Ironically, a year later, Dornan became the first member ever to out another when he lost his cool—of which he rarely had much—and berated his Republican colleague Steve Gunderson for going in and out of the closet. (Gunderson, to his credit, had provoked Dornan by criticizing another Republican, Mel Hancock of Missouri, who was offering a homophobic amendment to penalize schools that were supportive of LGBT students.)

While some in the gay media quibbled about the wording of Clinton’s order, it has proved to be a strong barrier to any further harassment of LGBT individuals. In 2000, I remembered my part in this affair very proudly when I spoke at the first Gay Pride Day in the history of the CIA. As George W. Bush entered office the next year, it would also be the last CIA Gay Pride Day for eight years.

Clinton also delivered what I requested on two other important matters. At his urging, Attorney General Janet Reno promulgated a rule adding people who’d been persecuted for their sexual orientation or gender identity to the list of those eligible for refugee status.
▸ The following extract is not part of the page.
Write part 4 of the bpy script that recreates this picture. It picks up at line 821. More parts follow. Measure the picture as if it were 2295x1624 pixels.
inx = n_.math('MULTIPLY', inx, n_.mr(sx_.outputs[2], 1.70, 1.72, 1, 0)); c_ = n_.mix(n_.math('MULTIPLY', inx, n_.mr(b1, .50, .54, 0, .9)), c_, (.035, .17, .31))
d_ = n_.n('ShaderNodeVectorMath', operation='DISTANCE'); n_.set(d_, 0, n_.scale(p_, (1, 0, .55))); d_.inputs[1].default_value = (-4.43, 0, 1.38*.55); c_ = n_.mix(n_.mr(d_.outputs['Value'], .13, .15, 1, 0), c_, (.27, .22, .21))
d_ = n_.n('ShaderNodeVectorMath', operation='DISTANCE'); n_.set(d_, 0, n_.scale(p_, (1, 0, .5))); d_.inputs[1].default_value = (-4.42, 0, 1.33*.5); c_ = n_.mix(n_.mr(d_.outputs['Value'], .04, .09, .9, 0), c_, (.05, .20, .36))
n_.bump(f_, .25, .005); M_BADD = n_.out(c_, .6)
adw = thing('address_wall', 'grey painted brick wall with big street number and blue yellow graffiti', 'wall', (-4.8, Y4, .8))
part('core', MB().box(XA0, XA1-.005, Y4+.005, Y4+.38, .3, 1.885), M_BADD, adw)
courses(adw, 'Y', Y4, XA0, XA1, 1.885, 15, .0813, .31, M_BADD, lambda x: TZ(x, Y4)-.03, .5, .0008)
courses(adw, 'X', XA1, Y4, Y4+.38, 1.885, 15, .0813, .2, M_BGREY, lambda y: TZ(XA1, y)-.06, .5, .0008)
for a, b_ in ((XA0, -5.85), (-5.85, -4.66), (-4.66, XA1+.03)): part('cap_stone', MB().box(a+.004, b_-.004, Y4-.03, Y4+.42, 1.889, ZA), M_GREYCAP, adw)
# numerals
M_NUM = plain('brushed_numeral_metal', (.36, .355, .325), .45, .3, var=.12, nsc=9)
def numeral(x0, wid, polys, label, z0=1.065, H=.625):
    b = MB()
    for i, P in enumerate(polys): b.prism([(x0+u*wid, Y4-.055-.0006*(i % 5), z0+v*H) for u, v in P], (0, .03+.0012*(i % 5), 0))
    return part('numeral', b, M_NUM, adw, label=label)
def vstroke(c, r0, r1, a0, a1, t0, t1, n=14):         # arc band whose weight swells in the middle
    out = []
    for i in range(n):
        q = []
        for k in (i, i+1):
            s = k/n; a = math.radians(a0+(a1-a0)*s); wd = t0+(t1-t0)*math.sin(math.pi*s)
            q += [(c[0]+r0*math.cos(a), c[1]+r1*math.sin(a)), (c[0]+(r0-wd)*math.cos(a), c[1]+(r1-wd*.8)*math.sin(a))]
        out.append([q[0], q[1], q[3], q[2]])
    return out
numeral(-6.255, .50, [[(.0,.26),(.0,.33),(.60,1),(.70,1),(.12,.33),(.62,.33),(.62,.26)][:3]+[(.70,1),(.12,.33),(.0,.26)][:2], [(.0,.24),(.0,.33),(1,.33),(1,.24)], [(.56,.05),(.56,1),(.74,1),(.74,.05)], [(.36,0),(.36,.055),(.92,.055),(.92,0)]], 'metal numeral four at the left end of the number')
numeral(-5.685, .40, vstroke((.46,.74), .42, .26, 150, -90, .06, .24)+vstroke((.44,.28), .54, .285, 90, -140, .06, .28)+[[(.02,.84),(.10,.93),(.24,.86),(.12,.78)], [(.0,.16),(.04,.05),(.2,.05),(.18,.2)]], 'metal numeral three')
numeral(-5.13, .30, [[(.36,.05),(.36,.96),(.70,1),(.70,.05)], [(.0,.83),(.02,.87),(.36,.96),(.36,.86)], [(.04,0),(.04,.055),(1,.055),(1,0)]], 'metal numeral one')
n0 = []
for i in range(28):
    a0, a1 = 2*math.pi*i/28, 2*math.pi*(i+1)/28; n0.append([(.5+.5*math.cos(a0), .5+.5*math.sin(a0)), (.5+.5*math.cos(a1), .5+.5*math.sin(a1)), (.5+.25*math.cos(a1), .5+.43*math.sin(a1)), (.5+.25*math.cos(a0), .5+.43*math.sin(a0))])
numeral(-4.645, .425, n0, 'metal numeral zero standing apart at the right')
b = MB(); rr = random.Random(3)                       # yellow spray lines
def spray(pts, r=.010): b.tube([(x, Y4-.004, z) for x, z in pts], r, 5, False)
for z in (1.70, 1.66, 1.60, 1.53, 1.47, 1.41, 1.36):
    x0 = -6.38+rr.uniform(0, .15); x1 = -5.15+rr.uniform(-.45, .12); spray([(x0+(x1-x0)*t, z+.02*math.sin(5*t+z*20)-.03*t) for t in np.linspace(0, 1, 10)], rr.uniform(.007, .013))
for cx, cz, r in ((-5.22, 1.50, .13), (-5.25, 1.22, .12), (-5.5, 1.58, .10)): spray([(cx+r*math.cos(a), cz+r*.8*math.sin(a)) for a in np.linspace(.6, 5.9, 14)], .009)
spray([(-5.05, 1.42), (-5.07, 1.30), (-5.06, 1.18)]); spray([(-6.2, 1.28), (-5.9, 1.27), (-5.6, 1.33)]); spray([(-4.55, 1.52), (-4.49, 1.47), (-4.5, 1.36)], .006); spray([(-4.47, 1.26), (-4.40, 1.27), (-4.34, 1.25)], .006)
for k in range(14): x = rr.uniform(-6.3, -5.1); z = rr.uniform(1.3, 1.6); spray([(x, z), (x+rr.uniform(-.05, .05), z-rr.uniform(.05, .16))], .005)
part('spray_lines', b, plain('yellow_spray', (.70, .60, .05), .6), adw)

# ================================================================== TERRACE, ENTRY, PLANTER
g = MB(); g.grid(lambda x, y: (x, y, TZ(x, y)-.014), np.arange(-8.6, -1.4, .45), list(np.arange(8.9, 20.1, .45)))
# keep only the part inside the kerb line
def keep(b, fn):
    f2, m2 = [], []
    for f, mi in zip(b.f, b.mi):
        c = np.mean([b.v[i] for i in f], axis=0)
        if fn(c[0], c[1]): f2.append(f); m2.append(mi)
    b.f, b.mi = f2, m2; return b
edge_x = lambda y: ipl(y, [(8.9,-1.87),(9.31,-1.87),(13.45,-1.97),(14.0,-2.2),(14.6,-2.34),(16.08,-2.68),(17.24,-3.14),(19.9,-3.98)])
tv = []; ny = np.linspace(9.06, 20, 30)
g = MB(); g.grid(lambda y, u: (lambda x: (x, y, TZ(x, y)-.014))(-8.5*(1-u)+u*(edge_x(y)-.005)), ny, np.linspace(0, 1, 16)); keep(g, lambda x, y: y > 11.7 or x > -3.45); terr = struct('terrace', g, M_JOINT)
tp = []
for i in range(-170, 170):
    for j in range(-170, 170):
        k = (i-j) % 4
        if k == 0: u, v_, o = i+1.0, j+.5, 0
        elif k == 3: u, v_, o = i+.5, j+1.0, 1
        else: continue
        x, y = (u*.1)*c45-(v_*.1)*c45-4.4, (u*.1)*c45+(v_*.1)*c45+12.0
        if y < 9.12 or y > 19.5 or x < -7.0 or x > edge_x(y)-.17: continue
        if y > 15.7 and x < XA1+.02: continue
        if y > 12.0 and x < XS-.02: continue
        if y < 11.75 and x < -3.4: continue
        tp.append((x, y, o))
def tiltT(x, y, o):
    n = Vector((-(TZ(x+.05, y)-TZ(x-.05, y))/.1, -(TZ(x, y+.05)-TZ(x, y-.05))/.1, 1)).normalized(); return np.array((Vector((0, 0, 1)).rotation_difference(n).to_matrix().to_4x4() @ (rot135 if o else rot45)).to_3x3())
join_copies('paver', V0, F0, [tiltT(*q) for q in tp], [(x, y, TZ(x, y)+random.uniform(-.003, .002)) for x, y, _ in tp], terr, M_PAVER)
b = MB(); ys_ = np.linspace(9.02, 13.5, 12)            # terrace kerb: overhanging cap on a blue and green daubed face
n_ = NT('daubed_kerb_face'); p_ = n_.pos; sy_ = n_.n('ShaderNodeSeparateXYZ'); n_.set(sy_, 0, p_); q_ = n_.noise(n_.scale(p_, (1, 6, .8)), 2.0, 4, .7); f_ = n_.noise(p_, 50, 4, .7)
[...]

The most vocal opposition came from an anti-immigration organization that called itself FAIR. They were not homophobic, but they predicted that the rule would become a convenient dodge for the hordes seeking to come to the United States. This was, of course, entirely unfounded. The policy has worked well, providing safety to the endangered in very moderate numbers. Not even FAIR has claimed that we suffer from a glut of African, Asian, and Latin American lesbians.

Finally, Clinton and his director of the Office of Personnel Management addressed the problem of employment discrimination in the government. They sent a letter to every federal agency emphasizing that under existing law, hiring was to be on the basis of merit, and that this excluded any discrimination based on other factors, including sexual orientation and gender identity.

To my enduring frustration, Clinton has received little credit for these steps. For me, at least, he honored the principle of compensation impressively.